Devlet Opera ve Balesi Genel Müdürlüğü’nce La Sonnambula (Uyurgezer Kız) şeklinde afişe ve programa yazılan[15] operanın özgün adı Türkçe’de sadece ‘uyurgezer’ anlamındadır ki eser 1987-88 sezonundaki (Ankara) temsilinde Uykuda Gezen Kız (La Sonnambula) şeklinde belirtilmiştir. Eserde uyurgezer olan Amina olduğundan ilgili kurum da eserin Türkçe adını bu şekilde yansıtmış görünmektedir. Bel canto tekniğinin de iyi bir şekilde temsil edildiği La Sonnambula, 2010’da Avrupa Başkenti olarak nitelenen İstanbul’un tek opera salonu, Süreyya Operası’nda yeniden sahnelenmektedir[16]. Kısaca, tarihsel bağlamı açısından bu makaleye konu olup 184 yıl önce bestelenen, 166 yıl önce Osmanlı (Abdülmecid) Sarayı’nda ve 42 yıl önce Türkiye’de ilk defa sahnelenen eser, müziği itibariyle de tarihsel olmakla birlikte konusu itibariyle gerçekçi ve günceldir.
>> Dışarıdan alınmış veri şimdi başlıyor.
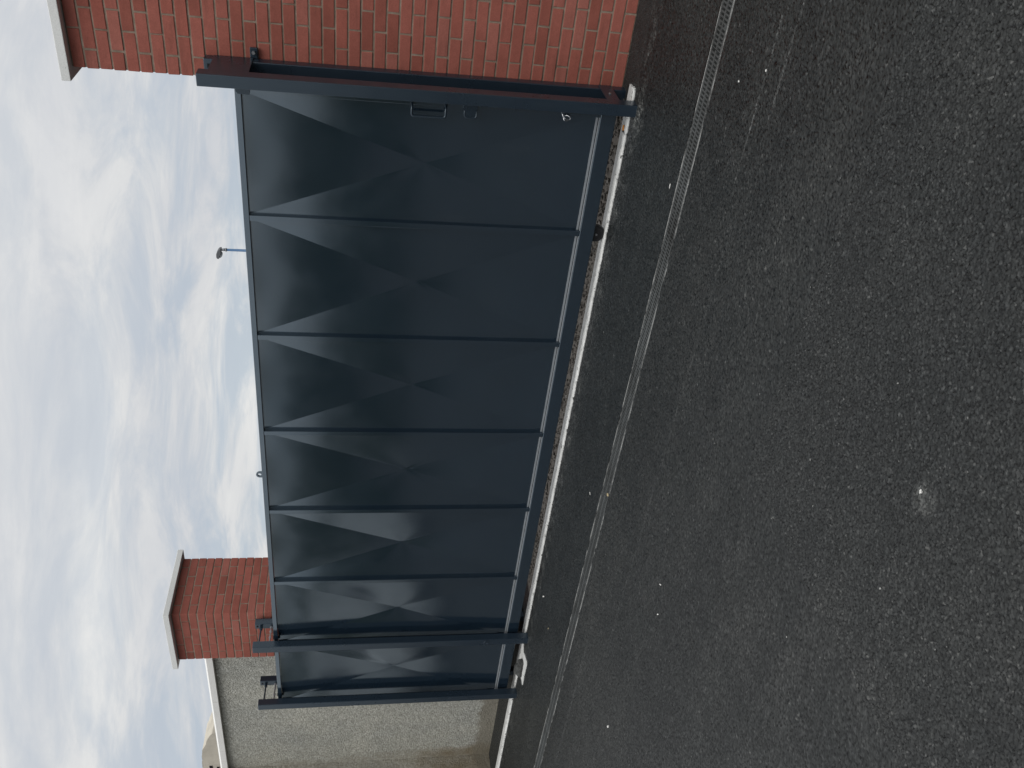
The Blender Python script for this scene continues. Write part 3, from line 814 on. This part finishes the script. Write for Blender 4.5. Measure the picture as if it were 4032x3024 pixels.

Bu açıdan eser her dönemde dekor ve kostüm açısından güncel bir biçimde de sahnelenebilme imkanına sahiptir.
_____________________________________________
*Musiki Dergisi için yazılmıştır (2016).
[1] Cevat Memduh Altar, Opera Tarihi, Cilt I (Ankara: Kültür Bakanlığı Yayınları, 1989), 5-11; Ahmet Say, Müzik Tarihi (6. Baskı) (Ankara: Müzik Ansiklopedisi Yayınları, 2006), 167-72.
[2] Stephen A. Willier, Vincenzo Bellini: A Research and Information Guide (New York and London: Routledge, 2009).
[4] Xuan Qin, “Ornament And Gesture – Approaches to Studyıng Bellını’s Norma and Gıudıtta Pasta’s Performance” (Master Thesis, University of Miami), 9.
[5] Melina Esse, “Speaking and Sighing: Bellini's canto declamato and the Poetics of Restraint,” Current Musicology 87 (Spring 2009): 7.
[7] Metin And, Türkiye'de İtalyan Sahnesi İtalyan Sahnesinde Türkiye (İstanbul: Metis Yayıncılık, 1989), 86.
[8] R. Ahmet Sevengil, Tanzimat Tiyatrosu (İstanbul: Milli Eğitim Basımevi, 1968), 3-4.
[9] M. Ragıp Kösemihal, Türkiye-Avrupa Musiki Münasebetleri, Cilt I (İstanbul: Nümune Matbaası, 1939), 50.